During downtimes I often Google myself, usually finding nothing new or old worth writing home about.
Today, however, I came across a book review I wrote in 2003 for the Resource Centre for Cyberculture Studies (RCCS) at the University of Washington.
The book, called On a Silver Platter: CD-ROMs and the Promises of a New Technology (NYU Press, 1999) and edited by Greg M. Smith, perhaps unsurprisingly deals with the history of the CD-ROM.
I have absolutely no idea how I came across the book, or how I managed to convince the RCCS people that my review was worth publishing but there you have it.
2003 was, like, a different time, man.
Here’s an extract from the review:
Speaking personally again for a moment, my first experience with the CD-ROM format was in the form of “Where in the World is Carmen San Diego” (actually bought for my young sister) and an absurdly addictive railroad game (whose name I cannot remember) with which my father, my brother, and I often spent lazy afternoons playing.

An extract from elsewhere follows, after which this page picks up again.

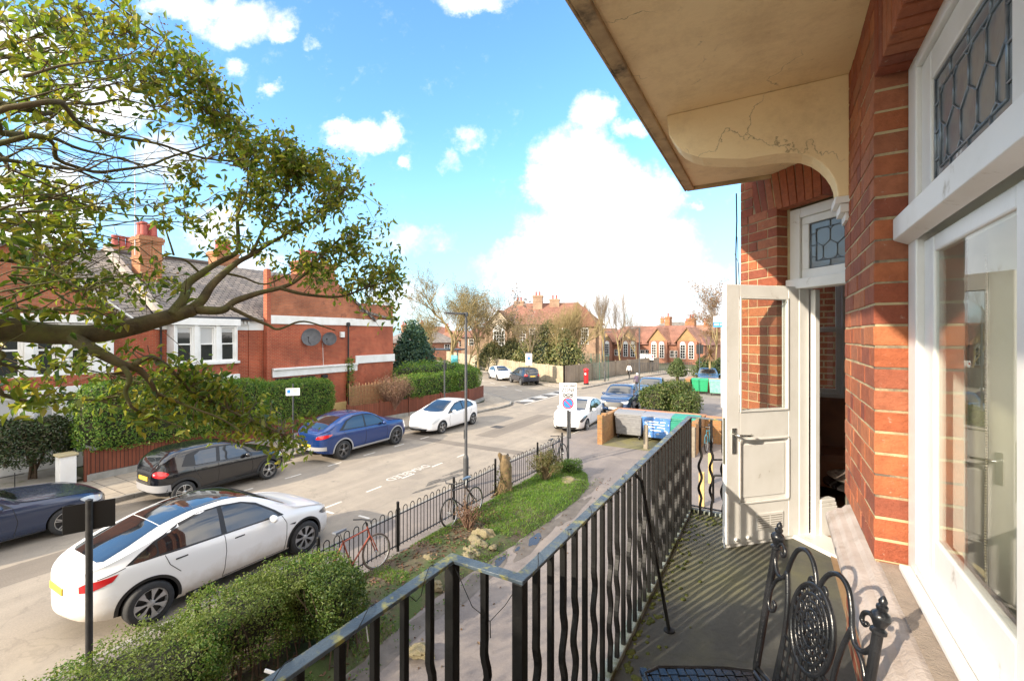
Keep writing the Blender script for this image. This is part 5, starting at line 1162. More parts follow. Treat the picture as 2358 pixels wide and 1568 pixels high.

The appeal of the former for me was that it offered a more realistic and visually stimulating version of the classic “Choose your own adventure” game (while still maintaining a visual tackiness unique to the 1980s), while the latter offered the entertaining option of attempting to build railway lines that crossed over a competing company’s tracks, or designing huge circular routes that displayed zero logic or understanding of railway systems (let alone systems theory).
Most recently for me, I had the honor of having a poem of mine accepted for publication on a poetry CD-ROM, coming out of Brisbane, Australia, by the name of Papertiger. The only problem was, I’m a Mac user, and Papertiger is PC only. While not really explored in-depth in this collection, the politics of format conflict are almost deserving of a volume in their own right.